For Release March 4, 2003

Dealing With Skunks

by Chuck Otte, Geary County Extension Agent

Sunday evening I was at my in-law’s farm. Before we left, my wife and I were going to bring in the bird feeders to protect them against a marauding raccoon. As I rounded the corner of the house, in the dark, I heard something rustling in the leaves and I started to charge it, thinking it was that thieving raccoon. It only took me a couple of steps to realize that I was charging a skunk! I quickly found reverse and escaped with just a moderate amount of skunk scent on the bottom of my shoe. I was lucky!

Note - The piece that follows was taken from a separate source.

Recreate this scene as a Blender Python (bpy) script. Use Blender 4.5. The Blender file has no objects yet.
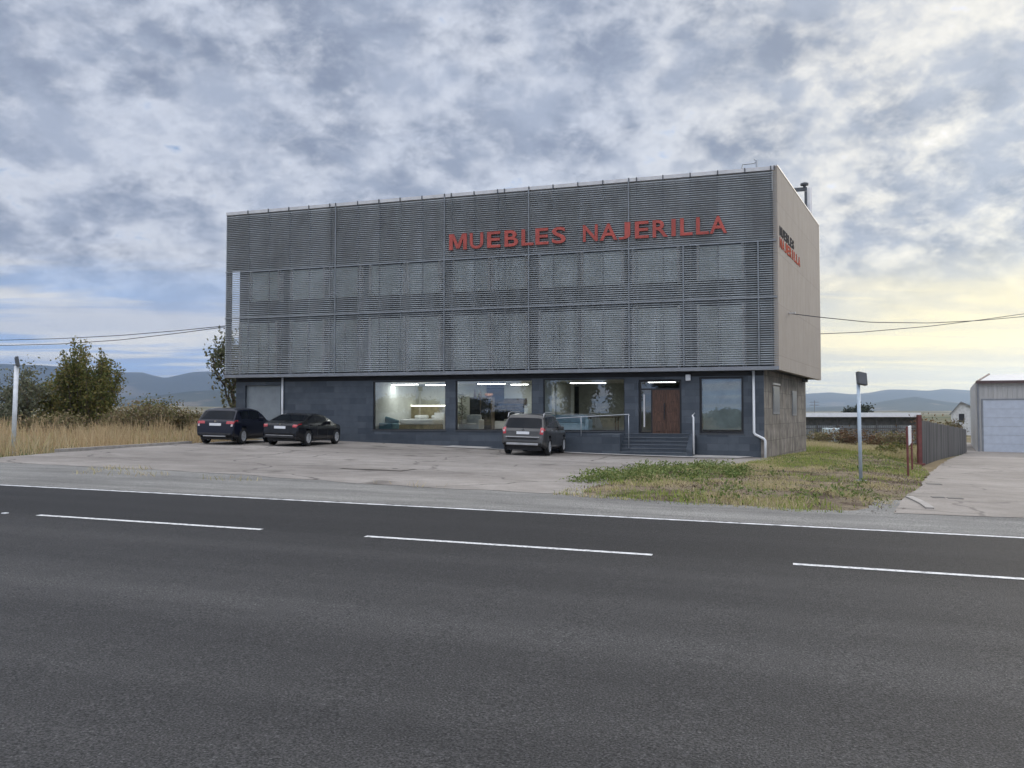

Skunks have been very active lately. It seems that any place you drive, you can smell skunk. Skunks generally mate in February, so what you are smelling is love! Love struck skunks don’t do a good job of paying attention to traffic. They have other things on their mind so they are more likely to get hit by vehicles. The other time that you’ll find a lot of road kill skunks is in the fall, when Mama Skunk sends the kids out on their own. This is when we weed out the young skunks that aren’t very street wise!

So for the next six to nine weeks we’re going to have very hungry pregnant skunks foraging for food. You are very likely to see skunks active during the day right now. Skunks normally make up over half of their diet with insects, but insects are tough to come by this time of year, so they are busy foraging under bird feeders, looking for left over fruit, raiding trash cans and going after small rodents in an attempt to meet their increasing dietary needs.

During the winter months skunks become quite inactive. While not truly hibernating, they do sleep a lot. Those days are over. During her pregnancy Mama Skunk will also be busy looking for a den. She may use an old woodchuck or badger burrow, but she may just as readily use a culvert, an old abandoned building or under the floor of a perfectly good out building in your yard. In town they will even take up residence under mobile homes and decks.

Exclusion is the best prevention, but they are powerful diggers and can go through amazingly small holes. Since they have a steadily increasing appetite for the duration of their pregnancy, they will take advantage of any source of food, including pet food. If you feed your pets outside, only put out what they will eat at one time. Leaving food out regularly is a sure invitation to get some wild creature eating with your animals on a regular basis.

If a skunk is interested in taking up residence around your home, it may be necessary to have someone trap and relocate this animal. Trying to spray some kind of repellent to discourage the animal usually is not very successful. I have some good instructions if you want to try to live trap the animal yourself. Contact me for that information.

If you find yourself in the same boat I was in and need to deodorize yourself, or something you own including a pet, here’s a recipe that works better than anything else I’ve come across. Use one quart of 3% hydrogen peroxide, ¼ cup baking soda and one teaspoon liquid soap. Mix these together and thoroughly saturate the areas that have been sprayed. You can even wash a pet with this, but be careful not to get the solution in the eyes and rinse the animal well with plain water afterwards. Use fresh solution, don’t try to keep the mixed solution for later use.

A skunk can be a real stinker, there’s no doubt about that. But simply by understanding a little bit about the nature of the beast can help you reduce the chance that you are going to have problems with one of nature’s amazing creatures!